A group meeting is attended by 14 delegates. 9 of the delegates are from Atlantis and 5 of the
delegates are from Zedonia.
(a) In how many ways can the group choose 6 of the 14 delegates to form a negotiation panel?
Show work.
(b) In how many ways can the group choose 6 of the 14 delegates to form the negotiation panel,
if 3 delegates must be from Atlantis and 3 delegates must be from Zedonia? Show work.
(c) If a 6-person negotiation panel is selected at random from the 14 delegates, what is the
probability the negotiation panel consists of 3 delegates from Atlantis and 3 delegates from
Zedonia? Show work.
(a) To answer this question, we can use the concept of combinations. Since the order of selection does not matter, we need to find the number of ways to choose 6 delegates out of 14. The formula for combinations is given by:
C(n, r) = n! / (r!(n-r)!)
where n is the total number of delegates (14 in this case), and r is the number of delegates we want to choose (6 in this case).
Plugging in the values, we get:
C(14, 6) = 14! / (6!(14-6)!)
= 3003
Therefore, there are 3003 ways to choose a 6-member negotiation panel from a group of 14 delegates.
(b) In this case, we need to choose 3 delegates from Atlantis and 3 delegates from Zedonia. We can calculate this by finding the product of the number of ways to choose 3 delegates from Atlantis and 3 delegates from Zedonia.
The number of ways to choose 3 delegates from Atlantis can be calculated using combinations:
C(9, 3) = 9! / (3!(9-3)!)
= 84
Similarly, the number of ways to choose 3 delegates from Zedonia can be calculated using combinations:
C(5, 3) = 5! / (3!(5-3)!)
= 10
To get the total number of ways, we multiply the two results:
Total number of ways = C(9, 3) * C(5, 3)
= 84 * 10
= 840
Therefore, there are 840 ways to choose a 6-member negotiation panel with 3 delegates from Atlantis and 3 delegates from Zedonia.

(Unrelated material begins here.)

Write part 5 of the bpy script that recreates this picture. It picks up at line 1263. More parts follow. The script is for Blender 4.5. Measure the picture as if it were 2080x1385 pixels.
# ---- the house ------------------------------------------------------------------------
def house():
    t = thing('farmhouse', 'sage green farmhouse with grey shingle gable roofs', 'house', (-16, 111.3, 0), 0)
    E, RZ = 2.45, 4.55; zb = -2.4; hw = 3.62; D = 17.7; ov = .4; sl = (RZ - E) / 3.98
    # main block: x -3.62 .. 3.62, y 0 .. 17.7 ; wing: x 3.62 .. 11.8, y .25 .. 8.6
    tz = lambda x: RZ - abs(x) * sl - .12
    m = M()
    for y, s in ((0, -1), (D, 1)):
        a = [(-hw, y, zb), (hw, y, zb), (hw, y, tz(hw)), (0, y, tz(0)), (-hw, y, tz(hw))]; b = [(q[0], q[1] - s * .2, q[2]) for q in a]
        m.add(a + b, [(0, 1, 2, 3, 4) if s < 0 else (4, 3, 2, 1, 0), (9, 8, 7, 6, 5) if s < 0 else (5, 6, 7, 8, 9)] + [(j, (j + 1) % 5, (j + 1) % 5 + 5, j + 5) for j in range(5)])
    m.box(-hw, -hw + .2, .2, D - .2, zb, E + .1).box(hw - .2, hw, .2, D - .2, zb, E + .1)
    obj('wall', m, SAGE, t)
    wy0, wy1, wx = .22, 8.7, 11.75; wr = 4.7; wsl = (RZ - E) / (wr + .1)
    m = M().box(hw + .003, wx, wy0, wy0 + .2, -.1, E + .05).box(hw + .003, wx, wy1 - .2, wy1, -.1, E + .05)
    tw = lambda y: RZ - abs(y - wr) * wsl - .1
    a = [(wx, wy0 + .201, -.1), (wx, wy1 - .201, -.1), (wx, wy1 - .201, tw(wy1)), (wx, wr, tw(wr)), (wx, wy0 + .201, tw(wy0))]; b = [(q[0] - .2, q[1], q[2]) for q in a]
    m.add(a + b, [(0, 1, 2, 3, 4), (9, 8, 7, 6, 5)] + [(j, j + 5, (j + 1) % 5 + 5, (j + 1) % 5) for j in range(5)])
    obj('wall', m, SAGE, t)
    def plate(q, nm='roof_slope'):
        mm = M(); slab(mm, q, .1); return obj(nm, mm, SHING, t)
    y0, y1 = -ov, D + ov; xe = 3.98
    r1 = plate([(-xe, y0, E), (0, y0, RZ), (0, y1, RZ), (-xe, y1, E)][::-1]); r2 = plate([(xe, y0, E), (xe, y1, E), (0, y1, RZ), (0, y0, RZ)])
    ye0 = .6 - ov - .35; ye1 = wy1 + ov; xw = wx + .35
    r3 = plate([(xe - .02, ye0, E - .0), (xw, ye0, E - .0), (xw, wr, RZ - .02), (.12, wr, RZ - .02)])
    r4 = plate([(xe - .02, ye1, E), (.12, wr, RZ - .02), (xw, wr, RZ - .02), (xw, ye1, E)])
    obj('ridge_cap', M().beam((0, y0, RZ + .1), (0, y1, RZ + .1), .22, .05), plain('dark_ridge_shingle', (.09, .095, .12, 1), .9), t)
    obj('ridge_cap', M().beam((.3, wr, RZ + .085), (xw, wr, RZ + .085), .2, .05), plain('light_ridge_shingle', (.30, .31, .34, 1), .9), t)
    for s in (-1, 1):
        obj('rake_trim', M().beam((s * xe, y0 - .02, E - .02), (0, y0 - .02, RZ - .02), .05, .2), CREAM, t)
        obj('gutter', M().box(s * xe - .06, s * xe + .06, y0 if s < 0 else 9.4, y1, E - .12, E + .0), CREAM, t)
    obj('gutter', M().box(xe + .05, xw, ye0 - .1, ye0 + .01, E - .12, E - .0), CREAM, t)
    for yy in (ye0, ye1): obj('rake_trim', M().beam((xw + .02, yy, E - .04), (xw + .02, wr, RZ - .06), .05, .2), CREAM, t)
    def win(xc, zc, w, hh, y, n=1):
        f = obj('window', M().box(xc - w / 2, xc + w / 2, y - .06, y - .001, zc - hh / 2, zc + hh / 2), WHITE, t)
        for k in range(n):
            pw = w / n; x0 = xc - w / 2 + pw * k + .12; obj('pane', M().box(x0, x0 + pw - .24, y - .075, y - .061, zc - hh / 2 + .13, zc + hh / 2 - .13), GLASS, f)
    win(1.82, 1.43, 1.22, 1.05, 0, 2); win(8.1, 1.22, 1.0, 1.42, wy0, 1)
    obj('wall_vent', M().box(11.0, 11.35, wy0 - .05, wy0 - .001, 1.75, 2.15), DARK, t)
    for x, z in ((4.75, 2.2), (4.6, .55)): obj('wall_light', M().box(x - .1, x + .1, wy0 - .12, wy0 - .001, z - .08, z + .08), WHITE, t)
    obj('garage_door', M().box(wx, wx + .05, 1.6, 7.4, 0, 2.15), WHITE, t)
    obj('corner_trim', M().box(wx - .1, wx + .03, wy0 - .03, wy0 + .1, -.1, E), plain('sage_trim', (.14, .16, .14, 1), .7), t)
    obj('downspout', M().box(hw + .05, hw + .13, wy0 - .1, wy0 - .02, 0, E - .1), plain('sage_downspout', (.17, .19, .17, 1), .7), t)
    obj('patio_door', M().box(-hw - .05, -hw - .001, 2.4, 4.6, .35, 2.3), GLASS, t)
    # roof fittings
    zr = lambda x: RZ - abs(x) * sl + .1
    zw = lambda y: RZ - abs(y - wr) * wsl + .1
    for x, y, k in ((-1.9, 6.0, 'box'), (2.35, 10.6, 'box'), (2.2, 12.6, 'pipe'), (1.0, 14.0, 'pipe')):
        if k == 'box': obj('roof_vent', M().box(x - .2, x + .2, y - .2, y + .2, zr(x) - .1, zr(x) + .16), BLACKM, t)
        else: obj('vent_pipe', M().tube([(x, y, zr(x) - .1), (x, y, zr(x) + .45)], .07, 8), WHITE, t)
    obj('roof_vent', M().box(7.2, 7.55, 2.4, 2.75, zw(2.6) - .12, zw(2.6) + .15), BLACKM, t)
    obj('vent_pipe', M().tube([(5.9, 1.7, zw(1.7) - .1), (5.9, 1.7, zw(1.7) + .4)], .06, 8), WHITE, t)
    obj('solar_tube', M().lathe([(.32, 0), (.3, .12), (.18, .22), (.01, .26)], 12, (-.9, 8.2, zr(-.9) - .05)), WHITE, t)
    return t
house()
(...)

(c) To calculate the probability, we need to find the number of favorable outcomes (selecting 3 delegates from Atlantis and 3 delegates from Zedonia) and divide it by the total number of possible outcomes.
The number of ways to choose 3 delegates from Atlantis can be calculated using combinations:
C(9, 3) = 9! / (3!(9-3)!)
= 84
Similarly, the number of ways to choose 3 delegates from Zedonia can be calculated using combinations:
C(5, 3) = 5! / (3!(5-3)!)
= 10
To get the total number of possible outcomes, we use the result from part (a):
Total number of possible outcomes = C(14, 6)
= 3003
Therefore, the probability is:
Probability = (Number of favorable outcomes) / (Total number of possible outcomes)
= (C(9, 3) * C(5, 3)) / C(14, 6)
= (84 * 10) / 3003
= 840 / 3003
≈ 0.2794
Therefore, the probability that a 6-person negotiation panel consists of 3 delegates from Atlantis and 3 delegates from Zedonia is approximately 0.2794.